Why Esperanza Spalding Is the Most Audacious Innovator in Jazz

4 minute read

On Sept. 12 at noon E.T., a corner of Facebook will flicker to life, and over the next 77 live-streamed hours, Esperanza Spalding will write and record her next album, Exposure. Guest musicians are likely to drop in, and viewers will be able to chat with the record’s creator during an event that will be the first of its kind. You might call it a stunt–if Spalding weren’t at the helm. The 32-year-old Grammy-winning singer-songwriter and jazz bassist has come to be known as a prodigy’s prodigy for good reason.

How did you come up with this concept?

Two months ago, I felt a strong urge to make and disseminate whatever the hell I actually am. In some ways, this is filled with the hope that this will be cathartic for me as a person and as a creator to dive into an environment where the only thing I can do is just be me. And to let whatever’s coming out at the moment be seen, heard and developed.

Also, I realized I’m best at improvising when there’s no time for me to assess, judge, second-guess or even plan. In my experience, the more time that goes by between inspiration striking and that inspiration being developed and formulated and mixed and refined for public consumption, the further we get from the magic that was in the initial hit of inspiration.

Makes sense. Improvisation has a rich legacy in jazz.

I’ve been spending a lot of time with Wayne Shorter over the past few years, and I see him as my mentor–my guru, so to speak, as a creator. He taught me a lot about the benefits of approaching communication, performance, composition, solos, melodies and lyrics without an agenda. You have to be willing to respond to completely unexpected stimulus. I’ve really taken this philosophy to heart.

Who do you want to listen to this music?

I don’t know! Anybody who would like to listen. I guess that’s part of what we’ll find out: who likes this music.

Seventy-seven hours. What’s the significance of the number seven to you?

First of all, I just like the number and always have. Then I was in this elevator with this reverend at a hotel, and we were going to the seventh floor. He said, “Seven is a divine number. It’s the number of completion. It represents the earthly culmination of a divine thought.” He got off the elevator, and I thought, I love that. The premise of this project is that all the facets of us as creators only need the right environment to coalesce into completeness.

As an artist, do you feel pressure to have a certain political perspective or to stand for something?
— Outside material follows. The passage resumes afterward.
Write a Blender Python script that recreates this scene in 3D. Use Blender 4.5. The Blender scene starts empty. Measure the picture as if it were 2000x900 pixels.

No, I don’t. You might hear a few comments that are loud, or you might hear something from your manager or your label, or a statistics report about who listens to you on Spotify. But it’s not possible to get a comprehensive picture of how people perceive you and then keep responding to that. Hopefully, the accumulated sum of my work will speak on its own, despite whatever role I’m perceived as playing.

Which contemporary artists inspire you?

I admire Tune-Yards and Nicholas Payton. I listen to a lot of MF Doom. And Geri Allen. I’ve been listening to her almost every day for many hours, because she recently passed.

You’ve said that music was an important part of your early childhood education, and this year you were appointed a professor of the practice of music at Harvard. What has returning to academia been like?

I love being surrounded by knowledge and that hunger to disseminate it, to absorb it and to apply it.